Is there a system of modal logic in which
$\Box (A\vee B)\leftrightarrow\Box A\vee\Box B$,
$\Box (A\wedge B)\leftrightarrow\Box A\wedge\Box B$,
$\Diamond (A\vee B)\leftrightarrow\Diamond A\vee\Diamond B$,
$\Diamond (A\wedge B)\leftrightarrow\Diamond A\wedge\Diamond B$
hold?
Alternatively, is there a modal system in which
$\Box (A\vee B)\leftrightarrow\Box A\vee\Box B$
and
$\Diamond (A\wedge B)\leftrightarrow\Diamond A\wedge\Diamond B$?
are theorems?
A quick comment - such systems correspond to a very narrow class of Kripke frames.
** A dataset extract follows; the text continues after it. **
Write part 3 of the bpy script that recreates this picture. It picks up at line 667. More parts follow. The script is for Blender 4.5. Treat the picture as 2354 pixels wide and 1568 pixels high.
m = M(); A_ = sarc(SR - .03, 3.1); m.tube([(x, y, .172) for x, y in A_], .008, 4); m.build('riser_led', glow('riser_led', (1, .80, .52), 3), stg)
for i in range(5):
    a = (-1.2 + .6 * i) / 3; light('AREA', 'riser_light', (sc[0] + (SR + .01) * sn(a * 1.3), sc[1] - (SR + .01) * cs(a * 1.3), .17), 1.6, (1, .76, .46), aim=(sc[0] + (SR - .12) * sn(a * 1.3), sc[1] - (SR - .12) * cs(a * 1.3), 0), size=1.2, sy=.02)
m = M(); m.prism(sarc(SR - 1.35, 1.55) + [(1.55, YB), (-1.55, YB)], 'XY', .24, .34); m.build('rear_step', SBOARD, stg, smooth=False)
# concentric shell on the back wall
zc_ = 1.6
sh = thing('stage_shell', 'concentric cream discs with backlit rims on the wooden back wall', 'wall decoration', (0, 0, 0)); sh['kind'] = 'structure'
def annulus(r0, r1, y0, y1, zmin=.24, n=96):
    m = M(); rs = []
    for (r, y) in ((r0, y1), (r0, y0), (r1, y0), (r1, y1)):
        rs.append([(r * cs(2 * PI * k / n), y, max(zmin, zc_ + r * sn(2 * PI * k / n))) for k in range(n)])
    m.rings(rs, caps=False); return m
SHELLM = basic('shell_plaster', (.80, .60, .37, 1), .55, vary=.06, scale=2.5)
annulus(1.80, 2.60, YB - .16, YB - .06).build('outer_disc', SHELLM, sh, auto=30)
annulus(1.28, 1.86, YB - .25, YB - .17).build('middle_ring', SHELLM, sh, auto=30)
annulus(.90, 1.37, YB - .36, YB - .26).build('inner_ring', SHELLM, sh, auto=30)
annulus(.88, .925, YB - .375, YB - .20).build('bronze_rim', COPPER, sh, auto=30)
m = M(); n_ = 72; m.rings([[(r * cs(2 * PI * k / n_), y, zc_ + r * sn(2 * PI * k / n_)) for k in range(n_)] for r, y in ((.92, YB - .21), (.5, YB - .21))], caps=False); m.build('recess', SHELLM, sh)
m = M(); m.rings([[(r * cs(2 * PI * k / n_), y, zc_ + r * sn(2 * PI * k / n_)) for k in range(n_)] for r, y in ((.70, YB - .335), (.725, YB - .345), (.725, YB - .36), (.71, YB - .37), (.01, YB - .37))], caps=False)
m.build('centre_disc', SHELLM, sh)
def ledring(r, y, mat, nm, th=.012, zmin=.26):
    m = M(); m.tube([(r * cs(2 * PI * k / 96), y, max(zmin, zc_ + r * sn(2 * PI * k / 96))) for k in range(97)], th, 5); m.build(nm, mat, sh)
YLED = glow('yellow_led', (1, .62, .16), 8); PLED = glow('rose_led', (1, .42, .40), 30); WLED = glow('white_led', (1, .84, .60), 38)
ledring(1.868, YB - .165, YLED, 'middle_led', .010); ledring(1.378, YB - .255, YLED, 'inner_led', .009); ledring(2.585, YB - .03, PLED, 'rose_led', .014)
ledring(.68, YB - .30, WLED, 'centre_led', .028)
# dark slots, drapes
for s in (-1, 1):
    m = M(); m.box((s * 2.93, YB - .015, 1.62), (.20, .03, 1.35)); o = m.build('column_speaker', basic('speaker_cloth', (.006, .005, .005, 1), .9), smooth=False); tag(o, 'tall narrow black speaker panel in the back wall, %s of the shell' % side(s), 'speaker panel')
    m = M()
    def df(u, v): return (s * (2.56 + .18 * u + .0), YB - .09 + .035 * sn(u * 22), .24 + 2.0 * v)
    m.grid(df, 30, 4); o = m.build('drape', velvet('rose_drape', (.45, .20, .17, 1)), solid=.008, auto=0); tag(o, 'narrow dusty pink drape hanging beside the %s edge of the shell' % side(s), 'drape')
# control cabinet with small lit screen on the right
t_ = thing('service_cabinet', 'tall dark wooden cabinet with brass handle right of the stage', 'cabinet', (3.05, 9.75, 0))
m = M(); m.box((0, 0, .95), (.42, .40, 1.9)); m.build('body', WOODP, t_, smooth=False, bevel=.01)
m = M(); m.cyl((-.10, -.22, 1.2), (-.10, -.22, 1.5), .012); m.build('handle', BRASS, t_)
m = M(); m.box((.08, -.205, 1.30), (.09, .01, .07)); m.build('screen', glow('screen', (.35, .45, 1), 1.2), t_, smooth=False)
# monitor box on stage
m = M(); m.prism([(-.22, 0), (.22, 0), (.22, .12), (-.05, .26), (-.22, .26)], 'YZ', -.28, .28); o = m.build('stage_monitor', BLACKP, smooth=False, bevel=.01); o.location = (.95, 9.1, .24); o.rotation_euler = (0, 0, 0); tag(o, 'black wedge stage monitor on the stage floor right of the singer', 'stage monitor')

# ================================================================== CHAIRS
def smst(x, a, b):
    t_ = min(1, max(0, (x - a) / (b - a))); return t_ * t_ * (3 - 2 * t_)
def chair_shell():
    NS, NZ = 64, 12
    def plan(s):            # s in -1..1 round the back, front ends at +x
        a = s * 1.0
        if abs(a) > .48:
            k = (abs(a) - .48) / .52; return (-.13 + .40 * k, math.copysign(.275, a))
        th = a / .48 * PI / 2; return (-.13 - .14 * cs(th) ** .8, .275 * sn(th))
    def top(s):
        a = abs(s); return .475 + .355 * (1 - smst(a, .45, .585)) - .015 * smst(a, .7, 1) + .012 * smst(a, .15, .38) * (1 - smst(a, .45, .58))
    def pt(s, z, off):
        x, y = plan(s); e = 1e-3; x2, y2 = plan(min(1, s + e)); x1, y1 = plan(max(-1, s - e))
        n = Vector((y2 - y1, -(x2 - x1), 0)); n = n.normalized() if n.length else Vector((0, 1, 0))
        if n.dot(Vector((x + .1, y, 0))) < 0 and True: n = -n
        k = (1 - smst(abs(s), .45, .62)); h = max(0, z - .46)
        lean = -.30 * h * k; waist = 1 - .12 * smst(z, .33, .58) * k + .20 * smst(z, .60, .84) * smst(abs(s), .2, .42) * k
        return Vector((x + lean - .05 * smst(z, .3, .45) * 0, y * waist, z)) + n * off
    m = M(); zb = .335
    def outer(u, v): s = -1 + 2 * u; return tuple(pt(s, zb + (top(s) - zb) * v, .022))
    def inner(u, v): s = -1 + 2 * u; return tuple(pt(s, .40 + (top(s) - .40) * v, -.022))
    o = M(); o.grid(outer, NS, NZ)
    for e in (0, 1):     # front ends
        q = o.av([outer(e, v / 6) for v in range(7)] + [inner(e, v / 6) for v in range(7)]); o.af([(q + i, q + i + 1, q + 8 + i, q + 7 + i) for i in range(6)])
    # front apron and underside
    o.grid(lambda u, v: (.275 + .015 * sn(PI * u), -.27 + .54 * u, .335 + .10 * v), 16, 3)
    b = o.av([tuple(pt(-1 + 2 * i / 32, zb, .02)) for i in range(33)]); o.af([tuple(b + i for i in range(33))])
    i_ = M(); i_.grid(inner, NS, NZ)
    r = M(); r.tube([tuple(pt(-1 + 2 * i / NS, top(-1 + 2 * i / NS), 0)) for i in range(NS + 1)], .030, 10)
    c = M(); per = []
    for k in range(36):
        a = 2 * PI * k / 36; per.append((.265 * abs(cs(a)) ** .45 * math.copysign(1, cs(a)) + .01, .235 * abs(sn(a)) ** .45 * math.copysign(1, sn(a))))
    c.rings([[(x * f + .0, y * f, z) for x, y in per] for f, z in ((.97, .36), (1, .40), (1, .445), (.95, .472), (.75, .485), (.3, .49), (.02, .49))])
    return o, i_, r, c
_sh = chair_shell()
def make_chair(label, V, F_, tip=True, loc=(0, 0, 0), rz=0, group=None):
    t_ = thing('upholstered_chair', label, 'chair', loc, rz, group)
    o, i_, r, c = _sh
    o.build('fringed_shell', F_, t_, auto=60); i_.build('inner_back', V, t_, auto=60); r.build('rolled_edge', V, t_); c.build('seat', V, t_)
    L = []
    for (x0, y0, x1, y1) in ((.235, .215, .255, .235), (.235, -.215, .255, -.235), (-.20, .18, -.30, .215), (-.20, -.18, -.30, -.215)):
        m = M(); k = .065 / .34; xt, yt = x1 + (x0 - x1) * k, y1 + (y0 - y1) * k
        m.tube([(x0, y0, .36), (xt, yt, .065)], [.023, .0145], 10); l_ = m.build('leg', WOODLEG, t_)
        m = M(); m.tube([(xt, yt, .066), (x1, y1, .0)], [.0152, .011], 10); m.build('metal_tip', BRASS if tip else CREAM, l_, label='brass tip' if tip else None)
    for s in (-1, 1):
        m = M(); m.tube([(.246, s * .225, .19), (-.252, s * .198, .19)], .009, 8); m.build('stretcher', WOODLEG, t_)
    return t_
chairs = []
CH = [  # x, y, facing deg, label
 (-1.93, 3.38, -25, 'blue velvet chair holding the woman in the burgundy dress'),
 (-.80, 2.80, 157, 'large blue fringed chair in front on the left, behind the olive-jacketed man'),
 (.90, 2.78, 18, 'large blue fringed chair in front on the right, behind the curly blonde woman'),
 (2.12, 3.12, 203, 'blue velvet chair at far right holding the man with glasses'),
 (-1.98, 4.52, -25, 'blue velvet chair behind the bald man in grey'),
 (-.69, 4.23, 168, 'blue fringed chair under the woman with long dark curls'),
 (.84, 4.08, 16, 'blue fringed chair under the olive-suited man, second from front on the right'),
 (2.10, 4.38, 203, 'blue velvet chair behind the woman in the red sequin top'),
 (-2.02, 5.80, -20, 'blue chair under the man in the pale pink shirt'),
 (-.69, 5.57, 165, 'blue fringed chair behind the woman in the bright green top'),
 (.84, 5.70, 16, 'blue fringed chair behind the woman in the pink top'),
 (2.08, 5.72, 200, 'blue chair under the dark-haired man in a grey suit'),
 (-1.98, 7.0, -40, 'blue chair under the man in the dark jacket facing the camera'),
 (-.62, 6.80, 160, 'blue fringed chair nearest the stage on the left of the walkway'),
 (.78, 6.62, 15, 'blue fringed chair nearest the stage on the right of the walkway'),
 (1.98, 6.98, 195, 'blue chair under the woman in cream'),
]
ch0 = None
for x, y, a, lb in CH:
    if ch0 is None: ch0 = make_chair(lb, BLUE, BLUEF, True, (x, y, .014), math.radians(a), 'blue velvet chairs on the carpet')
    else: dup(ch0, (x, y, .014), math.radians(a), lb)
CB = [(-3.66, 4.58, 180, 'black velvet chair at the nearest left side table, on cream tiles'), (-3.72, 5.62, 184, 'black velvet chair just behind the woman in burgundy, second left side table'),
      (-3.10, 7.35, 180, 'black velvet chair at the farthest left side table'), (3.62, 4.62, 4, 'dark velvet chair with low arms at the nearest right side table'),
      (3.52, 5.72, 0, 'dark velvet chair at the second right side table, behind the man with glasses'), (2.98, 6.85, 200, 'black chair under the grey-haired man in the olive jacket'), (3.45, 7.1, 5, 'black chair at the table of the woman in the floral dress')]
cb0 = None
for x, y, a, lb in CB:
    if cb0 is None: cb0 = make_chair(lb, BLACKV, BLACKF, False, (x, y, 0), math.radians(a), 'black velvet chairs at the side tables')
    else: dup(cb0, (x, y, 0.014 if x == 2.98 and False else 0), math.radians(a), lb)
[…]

Think about the formula "$\Box(A\vee \neg A)$." This is a tautology in most modal systems, and so by the rule "$\Box(A\vee B)\iff\Box A\vee\Box B$", a system with your property would satisfy "$\Box A\vee\Box \neg A$" for all sentences $A$.
From this, it's easy to that the Kripke frames satisfying this rule are exactly those in which every world sees exactly one world (possibly itself). In particular, assuming rule "$T$" ($\Box A\implies A$), we have $\Box A\iff A$ and so the modalities trivialize.
In a system of modal logic based on Lukasiewicz 3-valued logic, these are all theorems.
Lp corresponds to $\Box$p
Mp corresponds to $\Diamond$p
In this system, $\Box$ (p $\lor$~p) is not a theorem. It is a statement of the law of bivalence, which does not generally hold in L3. It can be regarded as a contingent statement, applicable to some but not all statements. This version of modal logic also requires that one swallow the existence of propositions for which $\Diamond$(p $\land$ ~p).